We’re starting with Audre Lorde’s collection of essays and speeches, Sister Outsider and there’s not one amongst us who’ve read through even just a few of her pages who haven’t in some way been enlightened and even transformed by the power of her thought and the clarity of her expression on the subject.
Her words from essay ‘Age, Race, Class and Sex: Women redefining difference’ express far better than mine ever could the importance of not turning our backs on the past, especially on the past lessons of our mothers – by which I mean any and all of the women who have gone before us. As Audre says:
“By ignoring the past, we are encouraged to repeat it’s mistakes. The ‘generation gap’ is an important social tool for any repressive society. If younger members of a community view the older members as contemptible or suspect or excess they will never be able to join hands and examine the living memories of the community, nor ask the important question, ‘why’? This gives rise to historical amnesia that keeps us working to reinvent the wheel every time we have to go to the store for bread.”
So the book club is here to do that – prevent historical amnesia.

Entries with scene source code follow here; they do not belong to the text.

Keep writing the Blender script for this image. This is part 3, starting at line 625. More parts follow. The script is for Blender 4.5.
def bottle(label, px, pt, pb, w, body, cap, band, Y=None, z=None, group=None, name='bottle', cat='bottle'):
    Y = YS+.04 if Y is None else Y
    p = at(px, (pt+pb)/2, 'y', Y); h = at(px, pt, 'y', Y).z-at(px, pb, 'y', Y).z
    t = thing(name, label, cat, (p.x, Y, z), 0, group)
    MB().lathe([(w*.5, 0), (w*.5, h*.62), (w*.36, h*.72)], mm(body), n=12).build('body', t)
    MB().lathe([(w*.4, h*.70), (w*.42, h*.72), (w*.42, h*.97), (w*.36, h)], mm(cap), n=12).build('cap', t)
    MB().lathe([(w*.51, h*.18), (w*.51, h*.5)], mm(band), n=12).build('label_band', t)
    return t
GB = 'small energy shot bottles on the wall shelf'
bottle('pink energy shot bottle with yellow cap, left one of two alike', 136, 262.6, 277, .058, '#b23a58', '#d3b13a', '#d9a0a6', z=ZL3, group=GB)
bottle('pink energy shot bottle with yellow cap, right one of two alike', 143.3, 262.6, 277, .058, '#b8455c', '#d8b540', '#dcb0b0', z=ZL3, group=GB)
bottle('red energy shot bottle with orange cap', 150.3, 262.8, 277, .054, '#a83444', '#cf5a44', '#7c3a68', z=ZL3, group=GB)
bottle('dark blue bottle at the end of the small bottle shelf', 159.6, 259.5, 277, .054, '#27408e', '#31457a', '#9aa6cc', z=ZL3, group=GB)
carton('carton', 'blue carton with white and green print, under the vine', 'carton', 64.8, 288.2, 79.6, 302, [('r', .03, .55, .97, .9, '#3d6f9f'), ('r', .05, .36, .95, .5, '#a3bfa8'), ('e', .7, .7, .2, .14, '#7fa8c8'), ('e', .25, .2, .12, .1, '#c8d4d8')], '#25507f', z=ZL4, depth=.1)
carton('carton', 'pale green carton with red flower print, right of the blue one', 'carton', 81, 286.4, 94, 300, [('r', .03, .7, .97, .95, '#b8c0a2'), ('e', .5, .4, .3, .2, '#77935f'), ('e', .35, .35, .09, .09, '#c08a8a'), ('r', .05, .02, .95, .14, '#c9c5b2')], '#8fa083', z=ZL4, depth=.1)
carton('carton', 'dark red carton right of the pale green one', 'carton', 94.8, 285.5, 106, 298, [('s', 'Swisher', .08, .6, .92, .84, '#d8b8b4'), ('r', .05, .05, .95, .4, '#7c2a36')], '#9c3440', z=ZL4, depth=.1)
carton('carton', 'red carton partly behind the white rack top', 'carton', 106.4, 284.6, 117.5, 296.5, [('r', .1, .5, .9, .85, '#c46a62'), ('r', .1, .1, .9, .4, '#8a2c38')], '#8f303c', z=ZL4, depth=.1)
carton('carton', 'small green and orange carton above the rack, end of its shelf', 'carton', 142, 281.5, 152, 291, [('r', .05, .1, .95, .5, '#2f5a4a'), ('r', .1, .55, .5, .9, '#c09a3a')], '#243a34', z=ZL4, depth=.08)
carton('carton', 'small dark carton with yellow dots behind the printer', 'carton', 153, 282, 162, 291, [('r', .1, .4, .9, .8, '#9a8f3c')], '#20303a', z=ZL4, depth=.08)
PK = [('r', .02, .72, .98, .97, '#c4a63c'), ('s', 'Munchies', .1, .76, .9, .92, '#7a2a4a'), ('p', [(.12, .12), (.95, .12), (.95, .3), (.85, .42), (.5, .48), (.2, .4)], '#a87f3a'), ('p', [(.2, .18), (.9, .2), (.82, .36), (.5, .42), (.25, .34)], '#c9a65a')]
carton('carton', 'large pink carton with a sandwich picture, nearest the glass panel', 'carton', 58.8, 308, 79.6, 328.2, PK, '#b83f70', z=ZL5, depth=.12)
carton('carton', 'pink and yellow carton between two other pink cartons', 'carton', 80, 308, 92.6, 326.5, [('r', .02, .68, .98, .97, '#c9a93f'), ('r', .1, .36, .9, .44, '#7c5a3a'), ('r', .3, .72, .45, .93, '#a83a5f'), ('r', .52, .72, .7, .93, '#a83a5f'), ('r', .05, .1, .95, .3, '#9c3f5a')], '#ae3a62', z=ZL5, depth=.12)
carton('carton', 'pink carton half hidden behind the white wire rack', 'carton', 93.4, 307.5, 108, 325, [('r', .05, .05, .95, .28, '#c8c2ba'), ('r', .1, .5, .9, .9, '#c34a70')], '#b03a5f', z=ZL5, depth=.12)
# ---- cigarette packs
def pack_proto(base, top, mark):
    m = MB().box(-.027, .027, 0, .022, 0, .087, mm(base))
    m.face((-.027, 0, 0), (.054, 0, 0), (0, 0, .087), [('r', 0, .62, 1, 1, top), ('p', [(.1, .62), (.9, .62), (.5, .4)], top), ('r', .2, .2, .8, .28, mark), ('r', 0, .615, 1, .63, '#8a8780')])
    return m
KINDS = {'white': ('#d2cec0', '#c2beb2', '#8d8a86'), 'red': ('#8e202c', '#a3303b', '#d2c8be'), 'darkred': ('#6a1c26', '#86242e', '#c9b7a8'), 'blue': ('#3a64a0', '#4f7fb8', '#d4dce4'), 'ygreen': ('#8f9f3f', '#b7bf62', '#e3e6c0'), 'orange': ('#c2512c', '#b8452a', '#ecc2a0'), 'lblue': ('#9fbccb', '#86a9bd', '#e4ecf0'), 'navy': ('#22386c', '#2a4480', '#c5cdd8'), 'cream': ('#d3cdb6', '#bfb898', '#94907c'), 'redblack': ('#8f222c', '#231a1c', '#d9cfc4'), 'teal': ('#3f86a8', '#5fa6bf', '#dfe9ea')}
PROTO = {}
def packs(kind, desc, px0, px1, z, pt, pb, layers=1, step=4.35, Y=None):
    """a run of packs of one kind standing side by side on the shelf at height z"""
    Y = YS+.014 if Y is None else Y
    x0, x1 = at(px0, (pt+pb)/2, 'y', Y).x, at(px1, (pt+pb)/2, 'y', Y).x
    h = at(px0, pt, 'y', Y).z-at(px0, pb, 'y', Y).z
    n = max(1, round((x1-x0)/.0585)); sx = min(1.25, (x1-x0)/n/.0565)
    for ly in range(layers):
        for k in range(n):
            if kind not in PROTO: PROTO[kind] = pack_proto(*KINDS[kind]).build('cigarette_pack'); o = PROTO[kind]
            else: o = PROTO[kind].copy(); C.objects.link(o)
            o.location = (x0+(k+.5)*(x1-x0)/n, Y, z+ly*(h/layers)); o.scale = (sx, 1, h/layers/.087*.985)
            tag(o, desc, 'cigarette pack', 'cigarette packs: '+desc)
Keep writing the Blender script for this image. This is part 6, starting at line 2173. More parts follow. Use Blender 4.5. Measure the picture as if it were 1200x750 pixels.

Join hands with the sisterhood across the ages. Reject the need to reinvent the wheel.
If you haven’t read Lorde’s work, and even if you have zero interest in any of the other Classic Feminist Lit texts, then I beseech you to get your hands on a copy of Sister Outsider. There is nothing dated, outmoded or irrelevant within those pages. You and your daughters and their daughters will be grateful that you did.